*Required task*. Copy the listing below in full and skip every picture.

— start Working data —

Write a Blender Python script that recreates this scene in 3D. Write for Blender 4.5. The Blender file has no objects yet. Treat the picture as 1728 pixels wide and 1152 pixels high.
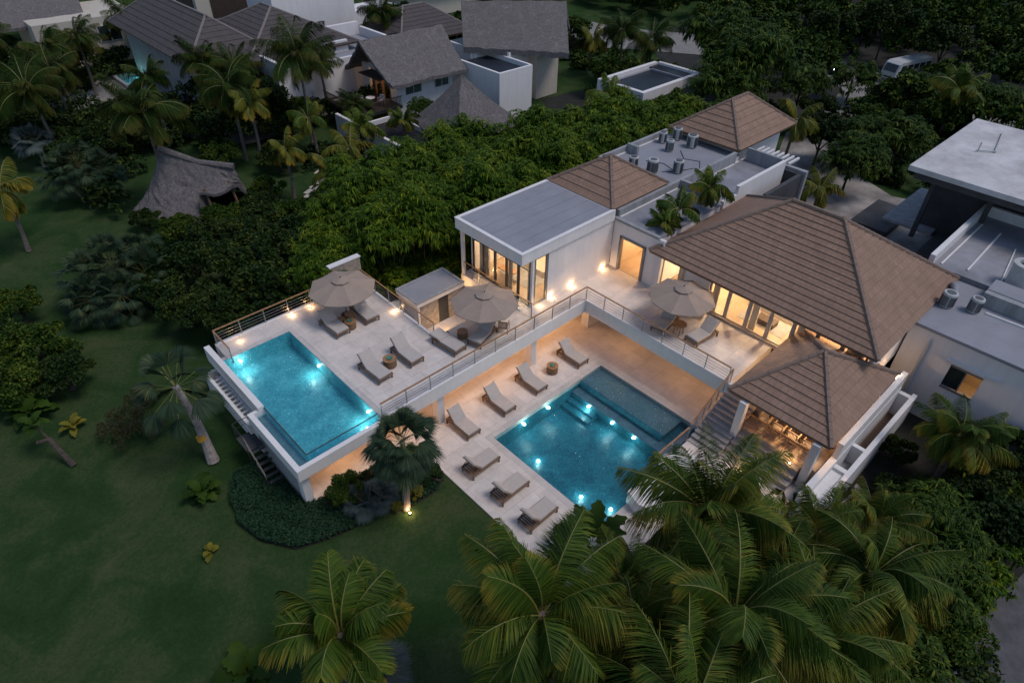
import bpy, math, random
import numpy as np
from mathutils import Vector, Matrix
R = math.radians
PI = math.pi
random.seed(7)
SC = bpy.context.scene
COL = SC.collection

# ------------------------------------------------------------------ camera
cam = bpy.data.objects.new('camera', bpy.data.cameras.new('camera'))
COL.objects.link(cam)
SC.camera = cam
YAW, PITCH, ROLL = R(46.04890662), R(38.9840877), R(-1.179856)
fwd = Vector((math.cos(PITCH)*math.cos(YAW), math.cos(PITCH)*math.sin(YAW), -math.sin(PITCH)))
rt = fwd.cross(Vector((0, 0, 1))).normalized()
dn = fwd.cross(rt)
r2 = math.cos(ROLL)*rt + math.sin(ROLL)*dn
d2 = -math.sin(ROLL)*rt + math.cos(ROLL)*dn
M = Matrix((r2, -d2, -fwd)).transposed().to_4x4()
M.translation = Vector((0, 0, 27))
cam.matrix_world = M
cam.data.sensor_width = 36
cam.data.lens = 36*1100.42/1728
cam.data.clip_start = 0.5
cam.data.clip_end = 2000

# ------------------------------------------------------------------ world, sun, exposure
SUN_EL, SUN_AZ = R(62), math.atan2(1.3, -2.0)
w = bpy.data.worlds.new('World')
SC.world = w
w.use_nodes = True
nt = w.node_tree
nt.nodes.clear()
sky = nt.nodes.new('ShaderNodeTexSky')
sky.sky_type = 'NISHITA'
sky.sun_disc = False
sky.sun_elevation = SUN_EL
sky.sun_rotation = SUN_AZ
sky.air_density = 1.0
sky.dust_density = 0.6
sky.ozone_density = 1.0
bg = nt.nodes.new('ShaderNodeBackground')
bg.inputs['Strength'].default_value = 0.075
wo = nt.nodes.new('ShaderNodeOutputWorld')
nt.links.new(sky.outputs[0], bg.inputs[0])
nt.links.new(bg.outputs[0], wo.inputs[0])

sun = bpy.data.objects.new('sun', bpy.data.lights.new('sun', 'SUN'))
COL.objects.link(sun)
sun.data.energy = 0.95
sun.data.angle = R(20)
sun.data.color = (1.0, 0.93, 0.90)
sd = Vector((math.sin(SUN_AZ)*math.cos(SUN_EL), math.cos(SUN_AZ)*math.cos(SUN_EL), math.sin(SUN_EL)))
sun.rotation_euler = sd.to_track_quat('Z', 'Y').to_euler()
SC.view_settings.view_transform = 'Standard'
SC.view_settings.look = 'None'
SC.view_settings.exposure = 0.72
SC.view_settings.gamma = 1.0
SC.cycles.use_denoising = True
SC.cycles.max_bounces = 8
SC.cycles.transparent_max_bounces = 24
SC.cycles.sample_clamp_indirect = 4.0

# ------------------------------------------------------------------ materials
def new_mat(name):
    m = bpy.data.materials.new(name)
    m.use_nodes = True
    n = m.node_tree
    b = n.nodes['Principled BSDF']
    return m, n, b

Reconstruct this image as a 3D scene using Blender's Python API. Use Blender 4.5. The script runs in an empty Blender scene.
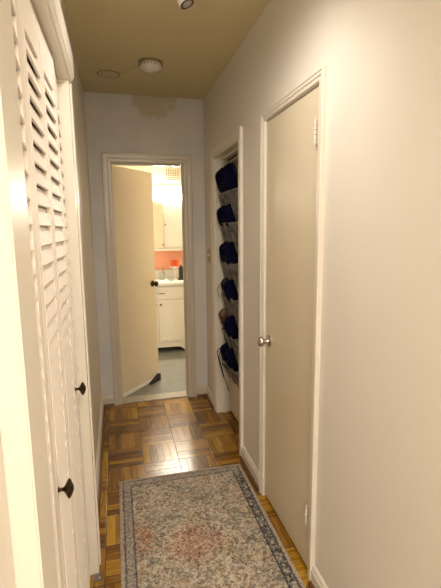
import bpy, bmesh, math, random
from mathutils import Vector, Matrix
random.seed(7)
PI = math.pi
C = bpy.context.scene.collection
sc = bpy.context.scene

# ---------------------------------------------------------------- dimensions
XL, XR, YE, ZC = -0.181, 0.758, 3.586, 2.56      # hall: left wall, right wall, end wall, ceiling
YB = -1.7                                        # wall behind the viewer
HEAD = 2.03

# ---------------------------------------------------------------- materials
def mat(name, col, rough=0.5, metal=0.0, bump=0.0, bscale=60.0, var=0.0, vscale=3.0, emit=None, estr=0.0, spec=0.5, alpha=1.0, trans=0.0):
    m = bpy.data.materials.new(name); m.use_nodes = True
    nt = m.node_tree; b = nt.nodes['Principled BSDF']
    b.inputs['Base Color'].default_value = (*col, 1)
    b.inputs['Roughness'].default_value = rough
    b.inputs['Metallic'].default_value = metal
    b.inputs['Specular IOR Level'].default_value = spec
    b.inputs['Alpha'].default_value = alpha
    b.inputs['Transmission Weight'].default_value = trans
    tc = nt.nodes.new('ShaderNodeTexCoord')
    if var > 0:
        n = nt.nodes.new('ShaderNodeTexNoise'); n.inputs['Scale'].default_value = vscale; n.inputs['Detail'].default_value = 5
        nt.links.new(tc.outputs['Object'], n.inputs['Vector'])
        r = nt.nodes.new('ShaderNodeValToRGB')
        r.color_ramp.elements[0].position = 0.3; r.color_ramp.elements[1].position = 0.7
        r.color_ramp.elements[0].color = (*[c * (1 - var) for c in col], 1)
        r.color_ramp.elements[1].color = (*[min(1, c * (1 + var)) for c in col], 1)
        nt.links.new(n.outputs['Fac'], r.inputs['Fac']); nt.links.new(r.outputs['Color'], b.inputs['Base Color'])
    if bump > 0:
        n2 = nt.nodes.new('ShaderNodeTexNoise'); n2.inputs['Scale'].default_value = bscale; n2.inputs['Detail'].default_value = 3
        nt.links.new(tc.outputs['Object'], n2.inputs['Vector'])
        bp = nt.nodes.new('ShaderNodeBump'); bp.inputs['Strength'].default_value = bump; bp.inputs['Distance'].default_value = 0.003
        nt.links.new(n2.outputs['Fac'], bp.inputs['Height']); nt.links.new(bp.outputs['Normal'], b.inputs['Normal'])
    if emit:
        b.inputs['Emission Color'].default_value = (*emit, 1); b.inputs['Emission Strength'].default_value = estr
    return m

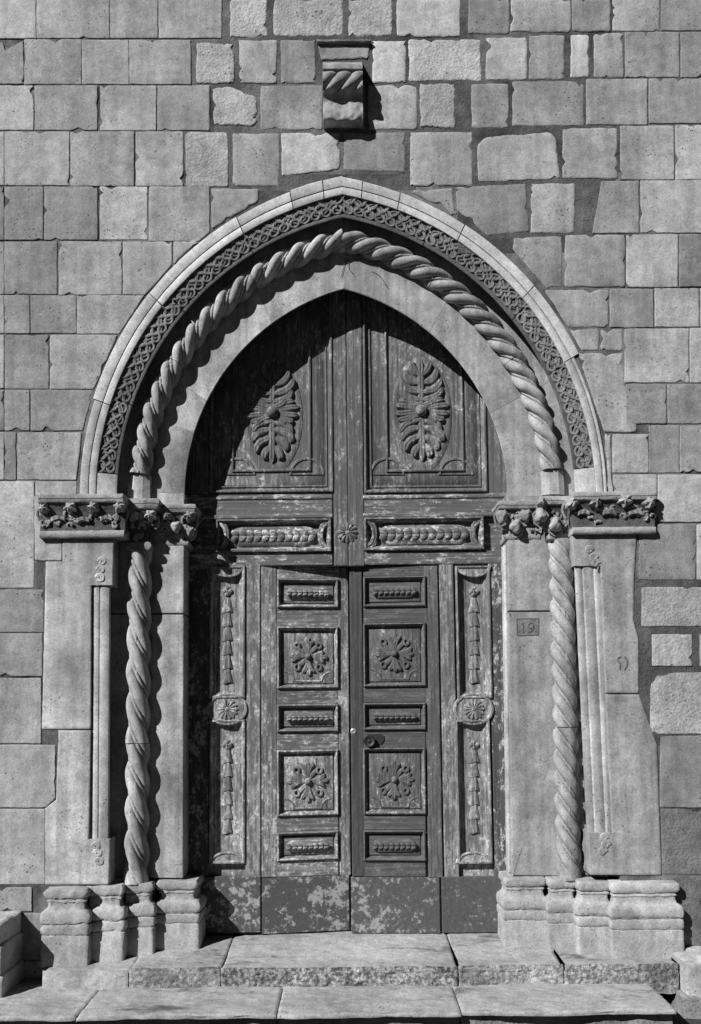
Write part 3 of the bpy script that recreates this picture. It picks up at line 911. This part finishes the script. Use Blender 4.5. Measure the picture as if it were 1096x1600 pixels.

— end Working data —

*Result*.
Write a Blender Python script that recreates this scene in 3D. Write for Blender 4.5. The Blender file has no objects yet. Treat the picture as 1728 pixels wide and 1152 pixels high.
import bpy, math, random
import numpy as np
from mathutils import Vector, Matrix
R = math.radians
PI = math.pi
random.seed(7)
SC = bpy.context.scene
COL = SC.collection

# ------------------------------------------------------------------ camera
cam = bpy.data.objects.new('camera', bpy.data.cameras.new('camera'))
COL.objects.link(cam)
SC.camera = cam
YAW, PITCH, ROLL = R(46.04890662), R(38.9840877), R(-1.179856)
fwd = Vector((math.cos(PITCH)*math.cos(YAW), math.cos(PITCH)*math.sin(YAW), -math.sin(PITCH)))
rt = fwd.cross(Vector((0, 0, 1))).normalized()
dn = fwd.cross(rt)
r2 = math.cos(ROLL)*rt + math.sin(ROLL)*dn
d2 = -math.sin(ROLL)*rt + math.cos(ROLL)*dn
M = Matrix((r2, -d2, -fwd)).transposed().to_4x4()
M.translation = Vector((0, 0, 27))
cam.matrix_world = M
cam.data.sensor_width = 36
cam.data.lens = 36*1100.42/1728
cam.data.clip_start = 0.5
cam.data.clip_end = 2000

# ------------------------------------------------------------------ world, sun, exposure
SUN_EL, SUN_AZ = R(62), math.atan2(1.3, -2.0)
w = bpy.data.worlds.new('World')
SC.world = w
w.use_nodes = True
nt = w.node_tree
nt.nodes.clear()
sky = nt.nodes.new('ShaderNodeTexSky')
sky.sky_type = 'NISHITA'
sky.sun_disc = False
sky.sun_elevation = SUN_EL
sky.sun_rotation = SUN_AZ
sky.air_density = 1.0
sky.dust_density = 0.6
sky.ozone_density = 1.0
bg = nt.nodes.new('ShaderNodeBackground')
bg.inputs['Strength'].default_value = 0.075
wo = nt.nodes.new('ShaderNodeOutputWorld')
nt.links.new(sky.outputs[0], bg.inputs[0])
nt.links.new(bg.outputs[0], wo.inputs[0])

sun = bpy.data.objects.new('sun', bpy.data.lights.new('sun', 'SUN'))
COL.objects.link(sun)
sun.data.energy = 0.95
sun.data.angle = R(20)
sun.data.color = (1.0, 0.93, 0.90)
sd = Vector((math.sin(SUN_AZ)*math.cos(SUN_EL), math.cos(SUN_AZ)*math.cos(SUN_EL), math.sin(SUN_EL)))
sun.rotation_euler = sd.to_track_quat('Z', 'Y').to_euler()
SC.view_settings.view_transform = 'Standard'
SC.view_settings.look = 'None'
SC.view_settings.exposure = 0.72
SC.view_settings.gamma = 1.0
SC.cycles.use_denoising = True
SC.cycles.max_bounces = 8
SC.cycles.transparent_max_bounces = 24
SC.cycles.sample_clamp_indirect = 4.0

# ------------------------------------------------------------------ materials
def new_mat(name):
    m = bpy.data.materials.new(name)
    m.use_nodes = True
    n = m.node_tree
    b = n.nodes['Principled BSDF']
    return m, n, b

Reconstruct this image as a 3D scene using Blender's Python API. Use Blender 4.5. The script runs in an empty Blender scene.
import bpy, bmesh, math, random
from mathutils import Vector, Matrix
random.seed(7)
PI = math.pi
C = bpy.context.scene.collection
sc = bpy.context.scene

# ---------------------------------------------------------------- dimensions
XL, XR, YE, ZC = -0.181, 0.758, 3.586, 2.56      # hall: left wall, right wall, end wall, ceiling
YB = -1.7                                        # wall behind the viewer
HEAD = 2.03

# ---------------------------------------------------------------- materials
def mat(name, col, rough=0.5, metal=0.0, bump=0.0, bscale=60.0, var=0.0, vscale=3.0, emit=None, estr=0.0, spec=0.5, alpha=1.0, trans=0.0):
    m = bpy.data.materials.new(name); m.use_nodes = True
    nt = m.node_tree; b = nt.nodes['Principled BSDF']
    b.inputs['Base Color'].default_value = (*col, 1)
    b.inputs['Roughness'].default_value = rough
    b.inputs['Metallic'].default_value = metal
    b.inputs['Specular IOR Level'].default_value = spec
    b.inputs['Alpha'].default_value = alpha
    b.inputs['Transmission Weight'].default_value = trans
    tc = nt.nodes.new('ShaderNodeTexCoord')
    if var > 0:
        n = nt.nodes.new('ShaderNodeTexNoise'); n.inputs['Scale'].default_value = vscale; n.inputs['Detail'].default_value = 5
        nt.links.new(tc.outputs['Object'], n.inputs['Vector'])
        r = nt.nodes.new('ShaderNodeValToRGB')
        r.color_ramp.elements[0].position = 0.3; r.color_ramp.elements[1].position = 0.7
        r.color_ramp.elements[0].color = (*[c * (1 - var) for c in col], 1)
        r.color_ramp.elements[1].color = (*[min(1, c * (1 + var)) for c in col], 1)
        nt.links.new(n.outputs['Fac'], r.inputs['Fac']); nt.links.new(r.outputs['Color'], b.inputs['Base Color'])
    if bump > 0:
        n2 = nt.nodes.new('ShaderNodeTexNoise'); n2.inputs['Scale'].default_value = bscale; n2.inputs['Detail'].default_value = 3
        nt.links.new(tc.outputs['Object'], n2.inputs['Vector'])
        bp = nt.nodes.new('ShaderNodeBump'); bp.inputs['Strength'].default_value = bump; bp.inputs['Distance'].default_value = 0.003
        nt.links.new(n2.outputs['Fac'], bp.inputs['Height']); nt.links.new(bp.outputs['Normal'], b.inputs['Normal'])
    if emit:
        b.inputs['Emission Color'].default_value = (*emit, 1); b.inputs['Emission Strength'].default_value = estr
    return m

Write part 3 of the bpy script that recreates this picture. It picks up at line 911. This part finishes the script. Use Blender 4.5. Measure the picture as if it were 1096x1600 pixels.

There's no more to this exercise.